WWDC speculation has begun, and while much of this focuses on iPhone enhancements and Apple’s plans for AR, pro users will be looking at performance, parity, and partnership, as well as platforms.
Here’s what I expect.
Performance
Apple will announce new operating systems for all its hardware at WWDC. The final iterations will ship this fall, alongside new hardware that won’t likely be announced until then. We’re expecting M2 Macs, new iPhones, and updated iPad Pros.
Apple already knows most everything about its new hardware. It’s been building toward the release of it for at least the last couple of years. (Building, in this case, means tweaking the software to optimize performance on the hardware, right down to the processor architecture used across every device the company plans — iPhone, iPad, Mac, and maybe Apple Glass.)
The operating system updates will be designed to deliver great results on existing equipment and even better performance on the hardware it has been designed for. We’ll see evidence of this across all the releases, but with Apple’s highest-end Mac Pro almost certainly scheduled for introduction at WWDC, marking two years since the transition began, it’s macOS (Mammoth?) that should interest pro users most.
How will Apple optimize macOS to address huge quantities of onboard memory, and fast potentially multi-M1 Ultra processors? And what kinds of graphics, video, and machine learning enhancements will be baked into the OS to optimize creative tasks?
The next step forward will be watching what this software is capable of when running on the M2 processors looming on the horizon. My feeling is that M2 Macs won’t appear before Apple ships the next macOS.
Parity
Those M1 chips don’t just live inside Macs. They also live inside iPad Pros and the iPad Air. Are they doing enough in there? That’s arguable, but I can’t help thinking about iDropNews, which recently claimed iPads with M1 chips will become capable of running Mac apps, such as Final Cut Pro, Logic Pro, and Xcode.
I imagine that means iPad versions of those apps, and performance will inevitably be limited — you’ll still need a Mac for the most demanding work — but if you’re a musician on a tour bus trying to work on a track, or a journalist in Central Europe working on a video report showing the events taking place there, an iPad may sometimes be the most convenient computer to carry.
Bloomberg’s Mark Gurman also anticipates a “new iPadOS multitasking interface,” which could mean almost anything; I suspect it may indicate more consistency between multitasking on iPads and other devices. I’d also quite like iPad-like widgets on my Mac’s Desktop, but that could be unique to me.
Partnership
OK, I was searching for a word beginning with “P,” but iCloud integration on iOS devices remains better than it is on the Mac. There are reasons for this, not least that Macs use different tools to work with online storage services such as OneDrive, Box, and Dropbox. But in don’t ignore that Microsoft, Box, and Dropbox have all moved to adopt Apple’s File Provider extensions this year.

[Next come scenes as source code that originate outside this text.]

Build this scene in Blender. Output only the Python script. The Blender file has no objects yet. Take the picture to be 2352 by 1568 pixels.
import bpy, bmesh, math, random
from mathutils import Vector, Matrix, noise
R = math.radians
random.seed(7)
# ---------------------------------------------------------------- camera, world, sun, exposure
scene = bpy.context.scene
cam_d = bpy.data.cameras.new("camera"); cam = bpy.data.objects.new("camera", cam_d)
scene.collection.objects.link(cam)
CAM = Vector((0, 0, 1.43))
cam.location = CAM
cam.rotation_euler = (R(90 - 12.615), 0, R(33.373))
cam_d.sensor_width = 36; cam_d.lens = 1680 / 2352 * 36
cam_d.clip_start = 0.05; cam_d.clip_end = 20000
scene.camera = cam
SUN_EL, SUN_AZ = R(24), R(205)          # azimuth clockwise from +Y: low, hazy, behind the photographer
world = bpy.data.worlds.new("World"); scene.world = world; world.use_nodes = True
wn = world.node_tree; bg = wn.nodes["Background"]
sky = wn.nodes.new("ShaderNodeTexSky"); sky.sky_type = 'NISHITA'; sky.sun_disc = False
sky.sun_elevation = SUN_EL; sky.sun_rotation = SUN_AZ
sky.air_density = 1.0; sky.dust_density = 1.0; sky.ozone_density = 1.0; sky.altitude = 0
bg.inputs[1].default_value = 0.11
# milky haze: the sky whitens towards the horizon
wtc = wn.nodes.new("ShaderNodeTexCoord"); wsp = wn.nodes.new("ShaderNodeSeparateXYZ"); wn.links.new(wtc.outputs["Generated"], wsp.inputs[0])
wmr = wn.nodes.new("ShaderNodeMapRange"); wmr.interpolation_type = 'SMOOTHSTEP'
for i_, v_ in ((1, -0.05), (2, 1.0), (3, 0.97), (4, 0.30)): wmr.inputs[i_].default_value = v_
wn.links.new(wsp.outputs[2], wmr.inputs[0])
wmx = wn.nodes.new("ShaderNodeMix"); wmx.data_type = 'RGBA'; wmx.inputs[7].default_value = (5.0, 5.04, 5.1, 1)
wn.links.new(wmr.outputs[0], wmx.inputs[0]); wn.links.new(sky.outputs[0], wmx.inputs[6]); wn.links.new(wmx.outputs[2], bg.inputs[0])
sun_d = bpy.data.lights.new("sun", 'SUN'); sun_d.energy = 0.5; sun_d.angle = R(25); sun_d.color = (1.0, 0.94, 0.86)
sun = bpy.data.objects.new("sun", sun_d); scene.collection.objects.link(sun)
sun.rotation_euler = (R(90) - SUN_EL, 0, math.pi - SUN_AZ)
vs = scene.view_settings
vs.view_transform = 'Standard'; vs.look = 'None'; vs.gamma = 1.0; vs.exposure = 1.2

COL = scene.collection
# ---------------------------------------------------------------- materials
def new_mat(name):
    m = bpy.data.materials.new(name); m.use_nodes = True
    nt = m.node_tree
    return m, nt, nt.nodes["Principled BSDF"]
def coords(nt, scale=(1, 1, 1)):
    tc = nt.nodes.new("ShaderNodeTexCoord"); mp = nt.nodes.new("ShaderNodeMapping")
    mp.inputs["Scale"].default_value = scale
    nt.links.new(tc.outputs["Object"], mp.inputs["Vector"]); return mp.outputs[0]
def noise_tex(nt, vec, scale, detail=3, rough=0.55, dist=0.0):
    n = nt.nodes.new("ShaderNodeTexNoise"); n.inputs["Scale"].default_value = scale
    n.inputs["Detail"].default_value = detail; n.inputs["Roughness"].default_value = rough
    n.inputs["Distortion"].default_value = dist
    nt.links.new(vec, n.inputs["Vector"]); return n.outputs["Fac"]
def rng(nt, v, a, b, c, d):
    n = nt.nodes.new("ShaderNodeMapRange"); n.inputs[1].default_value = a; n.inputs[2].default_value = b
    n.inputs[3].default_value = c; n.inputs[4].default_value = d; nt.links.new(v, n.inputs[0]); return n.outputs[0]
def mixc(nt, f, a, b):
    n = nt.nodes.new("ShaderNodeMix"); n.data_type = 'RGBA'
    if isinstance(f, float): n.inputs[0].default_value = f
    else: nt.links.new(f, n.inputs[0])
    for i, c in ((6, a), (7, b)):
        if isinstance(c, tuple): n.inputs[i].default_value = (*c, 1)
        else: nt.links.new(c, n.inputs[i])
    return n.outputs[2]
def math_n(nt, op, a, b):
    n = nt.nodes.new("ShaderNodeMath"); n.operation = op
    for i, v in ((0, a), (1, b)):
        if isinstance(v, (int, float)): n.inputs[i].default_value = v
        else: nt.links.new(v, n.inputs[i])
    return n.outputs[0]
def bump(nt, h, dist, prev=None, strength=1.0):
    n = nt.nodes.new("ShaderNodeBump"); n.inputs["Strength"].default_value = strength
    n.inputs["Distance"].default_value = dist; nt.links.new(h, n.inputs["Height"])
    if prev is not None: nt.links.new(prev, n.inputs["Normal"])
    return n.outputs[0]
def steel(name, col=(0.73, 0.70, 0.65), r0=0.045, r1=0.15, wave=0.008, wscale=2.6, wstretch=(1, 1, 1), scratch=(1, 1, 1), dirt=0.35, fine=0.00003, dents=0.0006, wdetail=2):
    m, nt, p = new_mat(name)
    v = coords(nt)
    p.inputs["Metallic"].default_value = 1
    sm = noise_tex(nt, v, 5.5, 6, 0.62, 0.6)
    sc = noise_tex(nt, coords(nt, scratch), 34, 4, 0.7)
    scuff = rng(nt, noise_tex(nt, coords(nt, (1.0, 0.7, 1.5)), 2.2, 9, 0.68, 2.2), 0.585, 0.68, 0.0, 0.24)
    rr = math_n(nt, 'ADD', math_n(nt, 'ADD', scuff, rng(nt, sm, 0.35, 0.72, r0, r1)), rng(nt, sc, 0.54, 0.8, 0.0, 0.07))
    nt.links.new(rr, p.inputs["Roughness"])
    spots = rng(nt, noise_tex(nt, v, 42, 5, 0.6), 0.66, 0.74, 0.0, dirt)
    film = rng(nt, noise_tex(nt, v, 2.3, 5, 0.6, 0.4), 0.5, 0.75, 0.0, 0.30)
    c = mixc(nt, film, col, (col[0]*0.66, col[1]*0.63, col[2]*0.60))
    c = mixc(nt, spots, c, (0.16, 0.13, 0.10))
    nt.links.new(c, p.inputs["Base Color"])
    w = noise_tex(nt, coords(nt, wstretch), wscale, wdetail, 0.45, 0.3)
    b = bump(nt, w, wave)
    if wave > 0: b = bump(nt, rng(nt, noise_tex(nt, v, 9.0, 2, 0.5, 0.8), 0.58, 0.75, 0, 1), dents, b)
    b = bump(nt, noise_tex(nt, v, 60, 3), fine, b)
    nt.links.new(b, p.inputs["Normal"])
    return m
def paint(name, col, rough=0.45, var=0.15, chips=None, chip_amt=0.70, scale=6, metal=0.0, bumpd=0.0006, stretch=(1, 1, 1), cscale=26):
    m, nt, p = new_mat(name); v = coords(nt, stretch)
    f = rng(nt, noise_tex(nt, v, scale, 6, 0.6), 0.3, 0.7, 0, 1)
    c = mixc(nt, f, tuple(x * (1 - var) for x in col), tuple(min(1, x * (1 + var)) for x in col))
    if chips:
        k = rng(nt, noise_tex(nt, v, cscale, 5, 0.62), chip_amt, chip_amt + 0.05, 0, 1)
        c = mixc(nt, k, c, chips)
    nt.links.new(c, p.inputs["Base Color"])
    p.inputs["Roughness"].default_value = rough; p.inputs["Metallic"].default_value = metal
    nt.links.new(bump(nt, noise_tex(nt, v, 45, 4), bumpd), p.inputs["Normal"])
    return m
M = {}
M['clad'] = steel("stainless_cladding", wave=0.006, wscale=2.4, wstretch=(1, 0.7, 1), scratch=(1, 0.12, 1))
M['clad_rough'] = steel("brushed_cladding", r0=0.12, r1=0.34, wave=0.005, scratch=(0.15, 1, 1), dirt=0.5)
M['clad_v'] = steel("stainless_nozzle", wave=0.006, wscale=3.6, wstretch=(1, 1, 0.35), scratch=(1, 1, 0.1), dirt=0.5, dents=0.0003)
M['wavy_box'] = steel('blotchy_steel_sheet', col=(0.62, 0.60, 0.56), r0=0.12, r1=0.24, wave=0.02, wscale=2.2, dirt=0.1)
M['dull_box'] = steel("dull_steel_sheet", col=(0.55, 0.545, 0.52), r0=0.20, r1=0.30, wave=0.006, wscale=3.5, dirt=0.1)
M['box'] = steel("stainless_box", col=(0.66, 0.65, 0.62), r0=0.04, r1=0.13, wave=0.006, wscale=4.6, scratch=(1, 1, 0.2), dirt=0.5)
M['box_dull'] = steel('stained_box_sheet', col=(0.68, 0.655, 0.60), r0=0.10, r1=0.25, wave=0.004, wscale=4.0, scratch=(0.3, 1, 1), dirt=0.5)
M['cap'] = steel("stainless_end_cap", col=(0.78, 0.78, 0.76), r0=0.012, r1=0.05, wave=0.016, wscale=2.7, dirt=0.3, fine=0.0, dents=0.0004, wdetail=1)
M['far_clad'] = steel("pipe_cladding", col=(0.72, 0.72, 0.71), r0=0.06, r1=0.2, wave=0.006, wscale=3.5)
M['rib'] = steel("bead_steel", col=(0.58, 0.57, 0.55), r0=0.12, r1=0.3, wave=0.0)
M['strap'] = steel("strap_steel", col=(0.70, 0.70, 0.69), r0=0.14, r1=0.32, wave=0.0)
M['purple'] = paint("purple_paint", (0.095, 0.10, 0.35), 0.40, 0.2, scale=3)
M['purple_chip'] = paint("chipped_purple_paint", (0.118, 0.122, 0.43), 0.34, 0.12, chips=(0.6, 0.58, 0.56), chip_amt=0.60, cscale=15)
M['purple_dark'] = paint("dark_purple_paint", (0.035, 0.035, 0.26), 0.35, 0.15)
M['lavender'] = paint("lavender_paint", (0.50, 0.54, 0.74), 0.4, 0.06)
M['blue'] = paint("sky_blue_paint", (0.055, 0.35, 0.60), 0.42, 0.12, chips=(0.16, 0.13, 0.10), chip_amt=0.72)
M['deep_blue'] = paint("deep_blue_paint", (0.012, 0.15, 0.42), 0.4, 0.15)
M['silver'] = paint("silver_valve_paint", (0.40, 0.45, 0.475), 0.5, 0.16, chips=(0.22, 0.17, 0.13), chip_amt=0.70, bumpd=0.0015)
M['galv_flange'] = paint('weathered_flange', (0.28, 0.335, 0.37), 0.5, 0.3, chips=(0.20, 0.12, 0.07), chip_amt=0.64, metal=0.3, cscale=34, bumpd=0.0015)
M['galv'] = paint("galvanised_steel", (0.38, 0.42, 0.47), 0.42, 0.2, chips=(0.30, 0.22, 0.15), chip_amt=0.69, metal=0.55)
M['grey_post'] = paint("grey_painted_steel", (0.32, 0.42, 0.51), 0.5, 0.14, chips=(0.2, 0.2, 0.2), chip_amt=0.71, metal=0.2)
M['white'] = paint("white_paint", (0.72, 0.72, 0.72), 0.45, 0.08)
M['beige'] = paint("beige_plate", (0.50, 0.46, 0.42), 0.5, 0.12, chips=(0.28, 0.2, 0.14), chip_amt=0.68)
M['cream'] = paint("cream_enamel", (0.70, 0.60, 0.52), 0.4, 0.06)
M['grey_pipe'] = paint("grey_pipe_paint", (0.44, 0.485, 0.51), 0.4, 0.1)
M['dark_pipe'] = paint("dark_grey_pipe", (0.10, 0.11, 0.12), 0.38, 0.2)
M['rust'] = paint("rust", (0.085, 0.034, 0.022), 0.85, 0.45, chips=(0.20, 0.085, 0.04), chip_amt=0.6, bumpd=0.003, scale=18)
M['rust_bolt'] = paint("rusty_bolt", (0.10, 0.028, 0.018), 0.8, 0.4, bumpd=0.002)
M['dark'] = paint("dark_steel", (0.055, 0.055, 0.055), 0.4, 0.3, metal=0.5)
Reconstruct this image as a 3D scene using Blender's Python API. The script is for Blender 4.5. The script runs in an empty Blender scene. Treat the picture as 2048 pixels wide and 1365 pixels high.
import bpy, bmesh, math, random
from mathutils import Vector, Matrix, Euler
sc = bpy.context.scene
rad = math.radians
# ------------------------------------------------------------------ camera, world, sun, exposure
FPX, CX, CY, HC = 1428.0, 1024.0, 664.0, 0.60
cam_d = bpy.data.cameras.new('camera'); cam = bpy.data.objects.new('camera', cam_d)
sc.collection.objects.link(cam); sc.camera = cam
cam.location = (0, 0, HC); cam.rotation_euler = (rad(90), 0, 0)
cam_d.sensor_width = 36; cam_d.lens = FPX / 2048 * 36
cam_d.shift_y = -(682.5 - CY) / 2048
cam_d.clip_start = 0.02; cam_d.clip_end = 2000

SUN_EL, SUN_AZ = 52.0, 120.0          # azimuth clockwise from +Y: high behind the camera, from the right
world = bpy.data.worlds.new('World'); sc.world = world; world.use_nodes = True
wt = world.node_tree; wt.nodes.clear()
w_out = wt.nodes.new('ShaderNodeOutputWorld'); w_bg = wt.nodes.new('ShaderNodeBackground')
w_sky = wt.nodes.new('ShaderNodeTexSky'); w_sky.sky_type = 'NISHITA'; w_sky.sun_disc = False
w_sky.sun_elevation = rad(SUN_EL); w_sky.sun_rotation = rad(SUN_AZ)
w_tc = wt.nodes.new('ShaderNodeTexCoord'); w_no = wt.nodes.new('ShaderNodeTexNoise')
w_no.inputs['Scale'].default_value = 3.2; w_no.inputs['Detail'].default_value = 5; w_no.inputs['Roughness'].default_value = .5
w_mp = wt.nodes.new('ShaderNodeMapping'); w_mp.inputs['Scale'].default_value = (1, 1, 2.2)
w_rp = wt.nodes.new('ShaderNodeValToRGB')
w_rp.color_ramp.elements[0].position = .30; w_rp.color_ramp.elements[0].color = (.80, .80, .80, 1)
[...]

What this should mean is much improved integration between those services and all Apple hardware, including iCloud. Hopefully, however, Apple will recognize that for many pro users, the very notion of saving all your work to the cloud is far from desirable and give them an option to save to the local drive, an external drive, or elsewhere.
And at the same time, if this is indeed the plan, it’s also reasonable to anticipate additional improvements to the Files app, with collaboration between different services (as well as colleagues) and more sophisticated storage tools to give Files more parity with other similar services.
The idea will be that you can begin working on a Mac, finish it on an iPad, and then tweak the final results on your iPhone before committing it to your Slack group for input.
Platform
Most pro users will also be interested in whether Apple does show us a little more of its forthcoming AR platform. Gurman doesn’t believe Apple will launch the AR glasses we all think we know it has been developing for years, but he agrees that it is possible it may demonstrate the headset’s Reality OS.
That means it’s quite likely to want to discuss how the two 1.4-in. 8K displays and a dozen or so external proximity cameras work together with the M1 processor on the device, and what kind of tools developers can use to build experiences for these systems.
Foveal imaging, which changes display resolution for where your eyes are focused, is also going to be something of a big deal, I imagine.